Mr. S. Smith was not surprised to find those who were members of the old Congress, in which the subject of large and small States was frequently agitated, familiar with the subject of those days. Under the present constitution he had been ten years in Congress and had never heard the subject agitated, nor the least ground given for any apprehension on this subject; he had seen the small States possess all the advantages secured to them without even a moment’s jealousy. The State he represented was once considered a large State; the increase of others in population, however, had rendered it properly belonging to neither class; it was an intermediate State; but from the natural progression of the Union it must be ranked among the small States. In this view then he could speak dispassionately, and the small States could not with reason be apprehensive that a State, which must speedily take rank among them, could be indifferent to their rights if there were the least cause for apprehension.
He had moved for the insertion of three instead of five, with this precise and special intention, that the people themselves should have the power of electing the President and Vice President; and that intrigues should be thereby for ever frustrated. The intention of the convention was that the election of the chief officers of the Government should come as immediately from the people as was practicable, and that the Legislature should possess the power only in such an exigency as accident might give birth to, but which they had considered as likely to occur. Had it not been for these considerations, the large States never would have given up the advantages which they held in point of numbers. If the number five were to be continued, and the House of Representatives made the last resort, he would undertake to say, that four times out of five the choice would devolve upon them.

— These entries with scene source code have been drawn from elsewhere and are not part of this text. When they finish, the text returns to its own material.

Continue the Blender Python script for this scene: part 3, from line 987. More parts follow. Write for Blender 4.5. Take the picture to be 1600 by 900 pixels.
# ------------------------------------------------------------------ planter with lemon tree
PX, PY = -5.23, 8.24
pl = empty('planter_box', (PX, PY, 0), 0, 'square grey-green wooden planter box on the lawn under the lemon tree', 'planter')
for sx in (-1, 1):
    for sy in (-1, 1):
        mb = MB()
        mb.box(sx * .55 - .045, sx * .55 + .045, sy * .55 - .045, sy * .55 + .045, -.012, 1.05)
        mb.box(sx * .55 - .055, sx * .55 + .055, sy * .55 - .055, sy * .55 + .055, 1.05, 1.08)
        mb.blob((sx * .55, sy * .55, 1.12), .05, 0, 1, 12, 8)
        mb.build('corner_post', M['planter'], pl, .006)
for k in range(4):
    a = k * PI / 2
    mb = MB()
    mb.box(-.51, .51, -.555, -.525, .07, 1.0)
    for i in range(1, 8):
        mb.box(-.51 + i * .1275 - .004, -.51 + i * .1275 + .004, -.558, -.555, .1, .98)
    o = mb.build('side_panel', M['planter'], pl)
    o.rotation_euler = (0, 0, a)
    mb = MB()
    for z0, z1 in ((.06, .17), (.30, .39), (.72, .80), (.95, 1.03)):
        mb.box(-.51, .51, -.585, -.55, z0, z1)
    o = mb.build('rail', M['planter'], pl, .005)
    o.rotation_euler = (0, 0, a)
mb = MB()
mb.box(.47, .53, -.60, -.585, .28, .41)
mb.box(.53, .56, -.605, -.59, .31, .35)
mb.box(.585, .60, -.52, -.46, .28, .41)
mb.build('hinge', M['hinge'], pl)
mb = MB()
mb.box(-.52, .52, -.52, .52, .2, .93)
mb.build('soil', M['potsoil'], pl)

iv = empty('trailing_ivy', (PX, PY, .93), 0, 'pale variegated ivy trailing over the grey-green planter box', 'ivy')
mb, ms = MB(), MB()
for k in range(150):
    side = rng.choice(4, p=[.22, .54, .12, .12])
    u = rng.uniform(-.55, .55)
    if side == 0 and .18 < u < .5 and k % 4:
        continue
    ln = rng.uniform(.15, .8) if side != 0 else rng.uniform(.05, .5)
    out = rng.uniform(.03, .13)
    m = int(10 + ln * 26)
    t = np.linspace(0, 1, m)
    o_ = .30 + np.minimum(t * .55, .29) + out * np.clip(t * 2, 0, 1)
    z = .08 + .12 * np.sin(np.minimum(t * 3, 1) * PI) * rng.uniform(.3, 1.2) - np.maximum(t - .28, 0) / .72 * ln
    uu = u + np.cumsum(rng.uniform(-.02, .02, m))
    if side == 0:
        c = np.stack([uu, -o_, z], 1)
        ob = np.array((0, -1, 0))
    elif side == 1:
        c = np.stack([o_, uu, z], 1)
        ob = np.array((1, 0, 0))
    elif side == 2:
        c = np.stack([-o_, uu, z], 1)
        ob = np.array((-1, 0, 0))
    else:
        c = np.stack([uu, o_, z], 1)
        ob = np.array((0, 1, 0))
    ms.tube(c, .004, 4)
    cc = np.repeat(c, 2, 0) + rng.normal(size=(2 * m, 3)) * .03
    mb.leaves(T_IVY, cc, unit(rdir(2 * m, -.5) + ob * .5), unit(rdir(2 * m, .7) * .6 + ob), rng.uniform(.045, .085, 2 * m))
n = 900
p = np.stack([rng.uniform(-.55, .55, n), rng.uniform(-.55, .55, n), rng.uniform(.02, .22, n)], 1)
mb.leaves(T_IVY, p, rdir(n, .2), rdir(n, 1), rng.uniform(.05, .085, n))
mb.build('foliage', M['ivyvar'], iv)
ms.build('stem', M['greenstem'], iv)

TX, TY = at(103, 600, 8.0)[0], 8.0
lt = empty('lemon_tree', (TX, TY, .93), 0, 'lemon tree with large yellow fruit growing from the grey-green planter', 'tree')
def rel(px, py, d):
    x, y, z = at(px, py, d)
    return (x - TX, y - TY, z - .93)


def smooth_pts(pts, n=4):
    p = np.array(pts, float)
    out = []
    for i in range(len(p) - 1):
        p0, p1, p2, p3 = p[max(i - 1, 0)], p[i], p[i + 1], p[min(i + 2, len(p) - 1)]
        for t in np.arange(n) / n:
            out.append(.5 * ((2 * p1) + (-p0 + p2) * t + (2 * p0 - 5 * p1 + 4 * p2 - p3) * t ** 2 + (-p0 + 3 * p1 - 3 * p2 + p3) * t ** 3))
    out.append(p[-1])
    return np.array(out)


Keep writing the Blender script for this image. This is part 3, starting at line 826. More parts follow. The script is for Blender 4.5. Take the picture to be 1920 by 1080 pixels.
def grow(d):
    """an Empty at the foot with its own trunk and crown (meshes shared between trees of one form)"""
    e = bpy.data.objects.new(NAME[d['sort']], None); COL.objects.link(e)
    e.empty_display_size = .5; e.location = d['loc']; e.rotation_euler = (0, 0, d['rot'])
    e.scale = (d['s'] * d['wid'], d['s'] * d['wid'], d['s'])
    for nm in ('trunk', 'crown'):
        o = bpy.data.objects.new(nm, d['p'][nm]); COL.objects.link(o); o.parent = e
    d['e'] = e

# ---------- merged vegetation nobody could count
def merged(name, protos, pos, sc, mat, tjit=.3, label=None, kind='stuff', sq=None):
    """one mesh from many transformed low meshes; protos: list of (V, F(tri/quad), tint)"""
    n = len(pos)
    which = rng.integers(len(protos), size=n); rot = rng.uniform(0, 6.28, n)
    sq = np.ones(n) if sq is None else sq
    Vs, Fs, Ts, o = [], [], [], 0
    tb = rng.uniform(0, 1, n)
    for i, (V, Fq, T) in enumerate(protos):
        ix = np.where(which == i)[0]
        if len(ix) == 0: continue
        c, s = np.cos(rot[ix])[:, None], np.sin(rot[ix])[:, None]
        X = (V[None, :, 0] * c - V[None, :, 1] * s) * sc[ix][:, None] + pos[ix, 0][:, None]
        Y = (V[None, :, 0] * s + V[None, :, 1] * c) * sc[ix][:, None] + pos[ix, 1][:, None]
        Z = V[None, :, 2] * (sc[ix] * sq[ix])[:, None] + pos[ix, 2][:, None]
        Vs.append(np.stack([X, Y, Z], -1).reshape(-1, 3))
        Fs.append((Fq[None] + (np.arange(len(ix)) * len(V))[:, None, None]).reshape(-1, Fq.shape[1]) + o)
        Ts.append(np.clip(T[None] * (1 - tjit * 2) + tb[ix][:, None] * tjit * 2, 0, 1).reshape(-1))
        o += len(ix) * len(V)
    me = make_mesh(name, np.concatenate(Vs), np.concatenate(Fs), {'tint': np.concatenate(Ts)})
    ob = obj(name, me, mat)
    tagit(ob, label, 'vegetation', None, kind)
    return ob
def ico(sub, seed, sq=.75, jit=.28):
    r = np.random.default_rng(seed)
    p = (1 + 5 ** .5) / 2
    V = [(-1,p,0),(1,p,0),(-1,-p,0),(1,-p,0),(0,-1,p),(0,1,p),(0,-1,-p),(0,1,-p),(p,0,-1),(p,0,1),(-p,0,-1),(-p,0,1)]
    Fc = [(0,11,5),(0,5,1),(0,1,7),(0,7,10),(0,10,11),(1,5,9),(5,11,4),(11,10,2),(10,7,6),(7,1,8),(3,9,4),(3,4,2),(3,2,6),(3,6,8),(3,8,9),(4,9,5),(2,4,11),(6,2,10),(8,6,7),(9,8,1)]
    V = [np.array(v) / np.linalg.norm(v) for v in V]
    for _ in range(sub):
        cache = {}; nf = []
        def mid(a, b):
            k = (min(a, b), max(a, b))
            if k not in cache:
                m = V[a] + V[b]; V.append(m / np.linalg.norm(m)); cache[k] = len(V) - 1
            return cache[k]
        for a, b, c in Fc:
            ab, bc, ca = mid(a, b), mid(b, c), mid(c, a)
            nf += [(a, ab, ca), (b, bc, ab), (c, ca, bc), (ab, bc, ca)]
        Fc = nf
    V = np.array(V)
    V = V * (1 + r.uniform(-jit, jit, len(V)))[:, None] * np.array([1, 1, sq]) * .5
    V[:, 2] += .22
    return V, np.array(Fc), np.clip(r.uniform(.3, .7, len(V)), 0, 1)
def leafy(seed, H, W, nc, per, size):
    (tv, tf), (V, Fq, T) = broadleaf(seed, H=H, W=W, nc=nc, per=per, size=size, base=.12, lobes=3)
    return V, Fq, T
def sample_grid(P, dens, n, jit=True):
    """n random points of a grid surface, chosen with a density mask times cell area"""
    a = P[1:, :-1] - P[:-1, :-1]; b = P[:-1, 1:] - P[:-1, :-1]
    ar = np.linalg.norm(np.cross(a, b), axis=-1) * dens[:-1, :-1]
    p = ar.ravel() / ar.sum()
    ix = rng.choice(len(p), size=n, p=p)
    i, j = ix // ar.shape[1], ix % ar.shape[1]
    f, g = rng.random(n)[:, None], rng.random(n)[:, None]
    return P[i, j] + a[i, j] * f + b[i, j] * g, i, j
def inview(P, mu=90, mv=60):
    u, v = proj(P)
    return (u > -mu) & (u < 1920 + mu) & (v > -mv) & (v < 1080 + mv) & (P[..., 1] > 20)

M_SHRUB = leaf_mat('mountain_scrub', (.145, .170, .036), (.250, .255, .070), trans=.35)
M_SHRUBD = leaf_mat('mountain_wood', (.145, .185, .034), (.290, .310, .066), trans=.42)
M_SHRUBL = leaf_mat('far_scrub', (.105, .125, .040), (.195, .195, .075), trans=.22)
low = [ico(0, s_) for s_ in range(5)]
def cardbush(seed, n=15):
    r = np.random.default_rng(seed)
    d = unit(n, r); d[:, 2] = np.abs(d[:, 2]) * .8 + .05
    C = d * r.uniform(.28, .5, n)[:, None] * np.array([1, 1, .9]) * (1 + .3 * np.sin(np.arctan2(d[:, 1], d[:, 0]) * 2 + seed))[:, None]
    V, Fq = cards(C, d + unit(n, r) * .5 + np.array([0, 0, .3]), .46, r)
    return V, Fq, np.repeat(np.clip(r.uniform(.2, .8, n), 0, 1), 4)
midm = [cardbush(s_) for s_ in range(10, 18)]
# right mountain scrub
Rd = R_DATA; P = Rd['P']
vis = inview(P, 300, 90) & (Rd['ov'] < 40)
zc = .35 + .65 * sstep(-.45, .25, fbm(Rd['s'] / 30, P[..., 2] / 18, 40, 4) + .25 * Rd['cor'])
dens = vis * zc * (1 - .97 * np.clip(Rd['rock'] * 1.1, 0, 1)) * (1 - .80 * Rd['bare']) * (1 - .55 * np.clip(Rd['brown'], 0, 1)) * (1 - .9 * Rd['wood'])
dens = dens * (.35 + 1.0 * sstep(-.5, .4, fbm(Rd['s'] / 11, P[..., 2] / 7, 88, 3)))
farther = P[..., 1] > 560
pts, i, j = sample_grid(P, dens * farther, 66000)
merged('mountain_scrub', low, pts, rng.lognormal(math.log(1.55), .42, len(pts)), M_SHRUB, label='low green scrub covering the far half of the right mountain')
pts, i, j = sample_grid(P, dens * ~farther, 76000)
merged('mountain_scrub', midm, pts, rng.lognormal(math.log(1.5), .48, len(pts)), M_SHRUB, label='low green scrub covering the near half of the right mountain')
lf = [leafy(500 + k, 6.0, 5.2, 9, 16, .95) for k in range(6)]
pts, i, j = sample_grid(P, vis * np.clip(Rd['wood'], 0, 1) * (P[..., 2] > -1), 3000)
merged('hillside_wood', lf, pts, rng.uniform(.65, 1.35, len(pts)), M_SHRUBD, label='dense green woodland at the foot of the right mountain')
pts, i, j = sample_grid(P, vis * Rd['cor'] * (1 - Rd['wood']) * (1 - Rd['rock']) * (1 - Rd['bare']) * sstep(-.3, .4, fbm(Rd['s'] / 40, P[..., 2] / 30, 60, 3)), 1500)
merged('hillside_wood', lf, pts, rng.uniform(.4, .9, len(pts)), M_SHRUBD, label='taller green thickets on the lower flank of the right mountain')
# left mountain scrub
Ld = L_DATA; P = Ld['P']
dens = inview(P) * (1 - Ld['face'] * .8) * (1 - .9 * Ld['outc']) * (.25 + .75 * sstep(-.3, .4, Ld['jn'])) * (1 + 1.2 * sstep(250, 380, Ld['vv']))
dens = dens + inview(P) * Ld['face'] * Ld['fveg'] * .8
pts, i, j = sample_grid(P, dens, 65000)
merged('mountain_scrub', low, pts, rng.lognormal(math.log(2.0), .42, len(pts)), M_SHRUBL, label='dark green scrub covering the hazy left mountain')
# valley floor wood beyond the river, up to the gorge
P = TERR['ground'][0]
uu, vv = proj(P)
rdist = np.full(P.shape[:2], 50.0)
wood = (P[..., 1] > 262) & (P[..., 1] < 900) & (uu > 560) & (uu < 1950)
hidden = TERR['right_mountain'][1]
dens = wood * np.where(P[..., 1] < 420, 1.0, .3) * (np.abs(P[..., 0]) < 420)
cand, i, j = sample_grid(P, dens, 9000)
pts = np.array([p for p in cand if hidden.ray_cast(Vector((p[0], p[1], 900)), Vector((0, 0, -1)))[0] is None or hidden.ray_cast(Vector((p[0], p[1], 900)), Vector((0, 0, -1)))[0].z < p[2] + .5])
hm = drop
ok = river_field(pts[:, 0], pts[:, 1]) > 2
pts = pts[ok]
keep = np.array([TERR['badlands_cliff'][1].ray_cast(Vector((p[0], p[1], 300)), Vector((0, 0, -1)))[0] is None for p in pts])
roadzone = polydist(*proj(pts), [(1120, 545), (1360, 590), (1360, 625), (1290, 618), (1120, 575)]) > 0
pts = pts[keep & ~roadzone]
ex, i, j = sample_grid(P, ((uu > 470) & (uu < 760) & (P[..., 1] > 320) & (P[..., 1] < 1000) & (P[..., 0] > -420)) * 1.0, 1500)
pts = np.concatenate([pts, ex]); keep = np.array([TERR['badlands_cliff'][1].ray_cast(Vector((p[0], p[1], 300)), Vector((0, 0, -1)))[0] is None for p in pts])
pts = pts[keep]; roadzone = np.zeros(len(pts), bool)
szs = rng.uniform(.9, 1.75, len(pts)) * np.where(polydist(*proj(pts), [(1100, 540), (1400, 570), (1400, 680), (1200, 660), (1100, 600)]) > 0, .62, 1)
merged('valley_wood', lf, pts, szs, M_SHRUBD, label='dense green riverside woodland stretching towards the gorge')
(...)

Mr. Hillhouse.—In avoiding rocks he feared we were steering for quicksands. The evils that are past we know; those that may arrive we know not. The object proposed is to provide against a storm, a phenomenon not rare or unfrequent in republics. You are called upon to act upon a calculation that all the States in the Union will vote for the same persons, or that each of two parties opposed in politics will have an individual candidate. Suppose the two candidates who had the highest votes on the late election had been the champions of two opposite parties, and that neither would recede, what then would be the consequence; according to the gentleman from Maryland, a civil war! When men are bent on a favorite pursuit, they are too apt to shut out all consequences which do not bear out their object. Thus gentlemen can very well discover the danger they have escaped, but they do not perceive that the opposition of two powerful candidates gives, besides the hazard of civil war, the hazard of placing one of them on a permanent throne. The First Magistracy of this nation is an object capable of exciting ambition; and no doubt it would one day or other be sought after by dangerous and enterprising men. It was to place a check upon this ambition that the constitution provided a competitor for the Chief Magistrate, and declared that both should not be chosen from the same State. Here also was a guard against State pride, and this guard you wish to take away; and what will be the consequence? Instead of two or three or five, you will have as many candidates as there are States in the Union. By voting for two persons without designation, the States stood a double chance of a majority, besides the chance of a majority of all the States in the House of Representatives. For once or twice there may be such an organization of party as will secure for a conspicuous character the majority of votes. But that character cannot live always. The evil of the last election will recur, and be greater, because the whole field will be to range in.